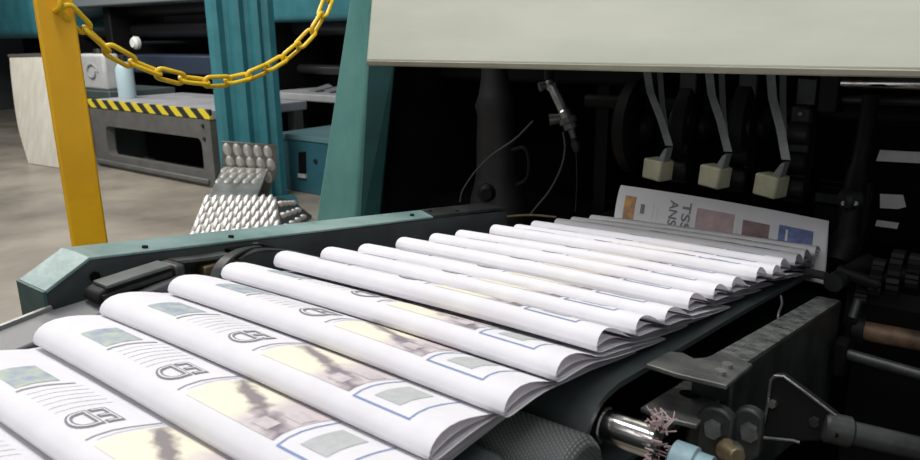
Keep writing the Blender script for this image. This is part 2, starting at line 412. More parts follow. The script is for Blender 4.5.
# the newspaper still dropping out of the fly behind the stream
def dropping():
    a, b = PY(621, 185, 1.165), PY(829, 221, 1.165)
    dn = Vector((.012, -.045, -.085)); u = (b - a)
    root = thing('newspaper', (a + b) / 2 + dn, 'newspaper standing upright with coloured print, dropping onto the stream from under the grippers', 'newspaper')
    mb = MB(); nrm = dn.cross(u).normalized()
    if nrm.y > 0: nrm = -nrm
    def P(t, q, l=0):   # t along, q down ; bulging front sheet
        return a + u * t + dn * q + nrm * (.011 * math.sin(min(q, 1) * math.pi * .9) ** .6 + l) + Vector((0, 0, .003 * math.sin(t * 3.1)))
    n, k = 13, 9
    vs = [P(i / (n - 1), j / (k - 1)) for j in range(k) for i in range(n)]
    back = [a + u * (i / (n - 1)) + dn * (j / (k - 1)) - nrm * (.007 * math.sin(j / (k - 1) * math.pi * .8)) + Vector((0, 0, .003 * math.sin(i / (n - 1) * 3.1))) for j in range(k) for i in range(n)]
    q = [(j * n + i, j * n + i + 1, (j + 1) * n + i + 1, (j + 1) * n + i) for j in range(k - 1) for i in range(n - 1)]
    mb.add(vs, q, 0); mb.add(back, q, 0)
    def patch(t0, t1, q0, q1, mi, l=.0004, m=6):
        v = [P(t0 + (t1 - t0) * i / (m - 1), q0 + (q1 - q0) * j / (m - 1), l) for j in range(m) for i in range(m)]
        mb.add(v, [(j * m + i, j * m + i + 1, (j + 1) * m + i + 1, (j + 1) * m + i) for j in range(m - 1) for i in range(m - 1)], mi)
    patch(.045, .105, .2, 1, 1); patch(.135, .157, .32, .5, 2); patch(.2, .207, .25, 1, 3); patch(.222, .226, .3, 1, 3)
    patch(.42, .60, .22, 1, 4); patch(.64, .76, .28, 1, 5); patch(.612, .622, .3, 1, 3); patch(.80, .945, .24, 1, 6); patch(.81, .93, .55, .62, 3, .0007); patch(.83, .84, .3, 1, 3, .0007)
    for body, t0 in (('ANS', .285), ('TSSI', .350)):
        vv, ff = text_tris(body, .02); w_ = max(v.x for v in vv); h_ = max(v.y for v in vv)
        mb.add([P(t0 + .042 * (v.y / h_), .16 + (.46 if body == 'ANS' else .58) * (v.x / w_), .0007) for v in vv], ff, 2)
    mb.build('outer_sheet', [PAPER, PIC_ORANGE, INK_GREY, INK_FAINT, PIC_PINK, PIC_BROWN, PIC_BLUE], root, smooth=60)
    ib = MB()
    vs = [a + u * (.004 + .992 * i / 8) + dn * (.03 + .94 * j / 6) + nrm * .004 * math.sin(j / 6 * 3.1) for j in range(7) for i in range(9)]
    ib.add(vs, [(j * 9 + i, j * 9 + i + 1, j * 9 + 10 + i, j * 9 + 9 + i) for j in range(6) for i in range(8)])
    ib.build('inner_pages', PAPER_IN, root, smooth=60)
dropping()

# ------------------------------------------------------------------ conveyor belt, drums, rollers
BX0, BX1 = -.635, -.2035
DY, DZ, DR = .432, .9665, .0365
def belt_z(y): return zf(y) - LIFT - .0012
t = thing('conveyor_belt', (-.42, .9, belt_z(.9) - .075), 'dark green-black rubber conveyor belt carrying the stream of newspapers', 'conveyor belt')
mb = MB(); loop = []
yy = 1.32
while yy > DY: loop.append((yy, belt_z(yy))); yy -= .03
for k in range(0, 13):
    a = math.pi / 2 + math.pi * k / 12
    loop.append((DY + DR * math.cos(a), DZ + DR * math.sin(a)))
loop += [(.6, DZ - DR - .03), (.95, DZ - DR - .08), (1.3, DZ - DR - .12)]
for k in range(1, 8):
    a = -math.pi / 2 + math.pi * k / 8; loop.append((1.32 + .035 * math.cos(a), belt_z(1.32) - .035 + .035 * math.sin(a)))
n = len(loop); th = .005
def inner(i):
    p, q = loop[i - 1], loop[(i + 1) % n]; tx, tz = q[0] - p[0], q[1] - p[1]; l = math.hypot(tx, tz)
    return (loop[i][0] - tz / l * th * 1, loop[i][1] + tx / l * th * 1)
inn = [inner(i) for i in range(n)]
vs = []
for (o_, i_) in zip(loop, inn): vs += [(BX0, o_[0], o_[1] - .0075), (BX1, *o_), (BX1, *i_), (BX0, i_[0], i_[1] - .0075)]
fs = []
for i in range(n):
    j = (i + 1) % n
    for k in range(4): fs.append((i * 4 + k, i * 4 + (k + 1) % 4, j * 4 + (k + 1) % 4, j * 4 + k))
mb.add(vs, fs); mb.build('belt', BELT, t, smooth=50)
MB().cyl((BX0 + .01, DY, DZ), (BX1 - .022, DY, DZ), DR - .011, n=32).build('end_drum', BLACK, t)
MB().cyl((BX0 + .01, 1.32, belt_z(1.32) - .035), (BX1 - .01, 1.32, belt_z(1.32) - .035), .029, n=24).build('tail_drum', BLACK, t)
MB().box((BX0 + .02, .5, .90), (BX1 - .03, 1.27, .914)).build('slider_bed', BLACK_DULL, t)
s0 = Vector((BX1 - .03, DY, .9755)); s1 = Vector((-.166, DY, .9755))
s = MB().lathe(s0, s1, [(0, .012), (.25, .012), (.26, .0138), (.42, .0138), (.43, .012), (1, .012)]).build('drum_shaft', CHROME, t)
mb = MB(); rnd = random.Random(3)
for k in range(60):
    a = rnd.uniform(0, 6.28); p = Vector((-.166 + rnd.uniform(-.004, .004), DY + .0125 * math.cos(a), .9755 + .0125 * math.sin(a)))
    out = Vector((rnd.uniform(-.4, .4), math.cos(a), math.sin(a) + .4)).normalized()
    mb.tube([p, p + out * .006 + Vector((rnd.uniform(-.004, .004), 0, 0)), p + out * rnd.uniform(.006, .013) + Vector((rnd.uniform(-.008, .008), 0, 0))], .0005, 5)
o = mb.build('thread_tuft', TUFT, s)

t = thing('feed_roller', (-.4, .362, .925), 'black woven-textured rubber roller below the near newspapers, left of the chrome shaft', 'roller')
MB().lathe((-.62, .362, .9685), (-.186, .362, .9685), [(0, .030), (.01, .0345), (.985, .0345), (.995, .032), (1, .029)], n=40).build('rubber_sleeve', ROLLER, t)
MB().lathe((-.186, .362, .9685), (-.135, .362, .9685), [(0, .019), (.3, .019), (.31, .0155), (1, .0155)]).build('steel_shaft', STEEL, t)
MB().cyl((-.655, .362, .9685), (-.62, .362, .9685), .012).build('steel_shaft', STEEL, t)

t = thing('infeed_belt', (-.4, .05, .93), 'flat dark belt under the newspapers at the near end, before the rubber roller', 'conveyor belt')
pts = [(.322, zf(.322) - LIFT - .002), (.2, zf(.2) - LIFT - .002), (.1, zf(.1) - LIFT - .002), (-.05, zf(-.05) - LIFT - .002), (-.2, zf(-.2) - LIFT - .002)]
poly = [Vector((-.59, a, b)) for a, b in pts] + [Vector((-.59, a, b - .05)) for a, b in pts[::-1]]
MB().prism(poly, (.375, 0, 0)).build('belt', BELT, t, bevel=.006)
MB().box((-.57, -.19, .0), (-.54, -.15, .885)).build('leg', DARK, t); MB().box((-.26, -.19, .0), (-.23, -.15, .885)).build('leg', DARK, t)
MB().box((-.57, .10, .0), (-.54, .14, .935)).build('leg', DARK, t); MB().box((-.26, .10, .0), (-.23, .14, .935)).build('leg', DARK, t)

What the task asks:
From the material above, copy everything exactly but the pictures.

Result for this task:
Keep writing the Blender script for this image. This is part 2, starting at line 412. More parts follow. The script is for Blender 4.5.
# the newspaper still dropping out of the fly behind the stream
def dropping():
    a, b = PY(621, 185, 1.165), PY(829, 221, 1.165)
    dn = Vector((.012, -.045, -.085)); u = (b - a)
    root = thing('newspaper', (a + b) / 2 + dn, 'newspaper standing upright with coloured print, dropping onto the stream from under the grippers', 'newspaper')
    mb = MB(); nrm = dn.cross(u).normalized()
    if nrm.y > 0: nrm = -nrm
    def P(t, q, l=0):   # t along, q down ; bulging front sheet
        return a + u * t + dn * q + nrm * (.011 * math.sin(min(q, 1) * math.pi * .9) ** .6 + l) + Vector((0, 0, .003 * math.sin(t * 3.1)))
    n, k = 13, 9
    vs = [P(i / (n - 1), j / (k - 1)) for j in range(k) for i in range(n)]
    back = [a + u * (i / (n - 1)) + dn * (j / (k - 1)) - nrm * (.007 * math.sin(j / (k - 1) * math.pi * .8)) + Vector((0, 0, .003 * math.sin(i / (n - 1) * 3.1))) for j in range(k) for i in range(n)]
    q = [(j * n + i, j * n + i + 1, (j + 1) * n + i + 1, (j + 1) * n + i) for j in range(k - 1) for i in range(n - 1)]
    mb.add(vs, q, 0); mb.add(back, q, 0)
    def patch(t0, t1, q0, q1, mi, l=.0004, m=6):
        v = [P(t0 + (t1 - t0) * i / (m - 1), q0 + (q1 - q0) * j / (m - 1), l) for j in range(m) for i in range(m)]
        mb.add(v, [(j * m + i, j * m + i + 1, (j + 1) * m + i + 1, (j + 1) * m + i) for j in range(m - 1) for i in range(m - 1)], mi)
    patch(.045, .105, .2, 1, 1); patch(.135, .157, .32, .5, 2); patch(.2, .207, .25, 1, 3); patch(.222, .226, .3, 1, 3)
    patch(.42, .60, .22, 1, 4); patch(.64, .76, .28, 1, 5); patch(.612, .622, .3, 1, 3); patch(.80, .945, .24, 1, 6); patch(.81, .93, .55, .62, 3, .0007); patch(.83, .84, .3, 1, 3, .0007)
    for body, t0 in (('ANS', .285), ('TSSI', .350)):
        vv, ff = text_tris(body, .02); w_ = max(v.x for v in vv); h_ = max(v.y for v in vv)
        mb.add([P(t0 + .042 * (v.y / h_), .16 + (.46 if body == 'ANS' else .58) * (v.x / w_), .0007) for v in vv], ff, 2)
    mb.build('outer_sheet', [PAPER, PIC_ORANGE, INK_GREY, INK_FAINT, PIC_PINK, PIC_BROWN, PIC_BLUE], root, smooth=60)
    ib = MB()
    vs = [a + u * (.004 + .992 * i / 8) + dn * (.03 + .94 * j / 6) + nrm * .004 * math.sin(j / 6 * 3.1) for j in range(7) for i in range(9)]
    ib.add(vs, [(j * 9 + i, j * 9 + i + 1, j * 9 + 10 + i, j * 9 + 9 + i) for j in range(6) for i in range(8)])
    ib.build('inner_pages', PAPER_IN, root, smooth=60)
dropping()

# ------------------------------------------------------------------ conveyor belt, drums, rollers
BX0, BX1 = -.635, -.2035
DY, DZ, DR = .432, .9665, .0365
def belt_z(y): return zf(y) - LIFT - .0012
t = thing('conveyor_belt', (-.42, .9, belt_z(.9) - .075), 'dark green-black rubber conveyor belt carrying the stream of newspapers', 'conveyor belt')
mb = MB(); loop = []
yy = 1.32
while yy > DY: loop.append((yy, belt_z(yy))); yy -= .03
for k in range(0, 13):
    a = math.pi / 2 + math.pi * k / 12
    loop.append((DY + DR * math.cos(a), DZ + DR * math.sin(a)))
loop += [(.6, DZ - DR - .03), (.95, DZ - DR - .08), (1.3, DZ - DR - .12)]
for k in range(1, 8):
    a = -math.pi / 2 + math.pi * k / 8; loop.append((1.32 + .035 * math.cos(a), belt_z(1.32) - .035 + .035 * math.sin(a)))
n = len(loop); th = .005
def inner(i):
    p, q = loop[i - 1], loop[(i + 1) % n]; tx, tz = q[0] - p[0], q[1] - p[1]; l = math.hypot(tx, tz)
    return (loop[i][0] - tz / l * th * 1, loop[i][1] + tx / l * th * 1)
inn = [inner(i) for i in range(n)]
vs = []
for (o_, i_) in zip(loop, inn): vs += [(BX0, o_[0], o_[1] - .0075), (BX1, *o_), (BX1, *i_), (BX0, i_[0], i_[1] - .0075)]
fs = []
for i in range(n):
    j = (i + 1) % n
    for k in range(4): fs.append((i * 4 + k, i * 4 + (k + 1) % 4, j * 4 + (k + 1) % 4, j * 4 + k))
mb.add(vs, fs); mb.build('belt', BELT, t, smooth=50)
MB().cyl((BX0 + .01, DY, DZ), (BX1 - .022, DY, DZ), DR - .011, n=32).build('end_drum', BLACK, t)
MB().cyl((BX0 + .01, 1.32, belt_z(1.32) - .035), (BX1 - .01, 1.32, belt_z(1.32) - .035), .029, n=24).build('tail_drum', BLACK, t)
MB().box((BX0 + .02, .5, .90), (BX1 - .03, 1.27, .914)).build('slider_bed', BLACK_DULL, t)
s0 = Vector((BX1 - .03, DY, .9755)); s1 = Vector((-.166, DY, .9755))
s = MB().lathe(s0, s1, [(0, .012), (.25, .012), (.26, .0138), (.42, .0138), (.43, .012), (1, .012)]).build('drum_shaft', CHROME, t)
mb = MB(); rnd = random.Random(3)
for k in range(60):
    a = rnd.uniform(0, 6.28); p = Vector((-.166 + rnd.uniform(-.004, .004), DY + .0125 * math.cos(a), .9755 + .0125 * math.sin(a)))
    out = Vector((rnd.uniform(-.4, .4), math.cos(a), math.sin(a) + .4)).normalized()
    mb.tube([p, p + out * .006 + Vector((rnd.uniform(-.004, .004), 0, 0)), p + out * rnd.uniform(.006, .013) + Vector((rnd.uniform(-.008, .008), 0, 0))], .0005, 5)
o = mb.build('thread_tuft', TUFT, s)

t = thing('feed_roller', (-.4, .362, .925), 'black woven-textured rubber roller below the near newspapers, left of the chrome shaft', 'roller')
MB().lathe((-.62, .362, .9685), (-.186, .362, .9685), [(0, .030), (.01, .0345), (.985, .0345), (.995, .032), (1, .029)], n=40).build('rubber_sleeve', ROLLER, t)
MB().lathe((-.186, .362, .9685), (-.135, .362, .9685), [(0, .019), (.3, .019), (.31, .0155), (1, .0155)]).build('steel_shaft', STEEL, t)
MB().cyl((-.655, .362, .9685), (-.62, .362, .9685), .012).build('steel_shaft', STEEL, t)

t = thing('infeed_belt', (-.4, .05, .93), 'flat dark belt under the newspapers at the near end, before the rubber roller', 'conveyor belt')
pts = [(.322, zf(.322) - LIFT - .002), (.2, zf(.2) - LIFT - .002), (.1, zf(.1) - LIFT - .002), (-.05, zf(-.05) - LIFT - .002), (-.2, zf(-.2) - LIFT - .002)]
poly = [Vector((-.59, a, b)) for a, b in pts] + [Vector((-.59, a, b - .05)) for a, b in pts[::-1]]
MB().prism(poly, (.375, 0, 0)).build('belt', BELT, t, bevel=.006)
MB().box((-.57, -.19, .0), (-.54, -.15, .885)).build('leg', DARK, t); MB().box((-.26, -.19, .0), (-.23, -.15, .885)).build('leg', DARK, t)
MB().box((-.57, .10, .0), (-.54, .14, .935)).build('leg', DARK, t); MB().box((-.26, .10, .0), (-.23, .14, .935)).build('leg', DARK, t)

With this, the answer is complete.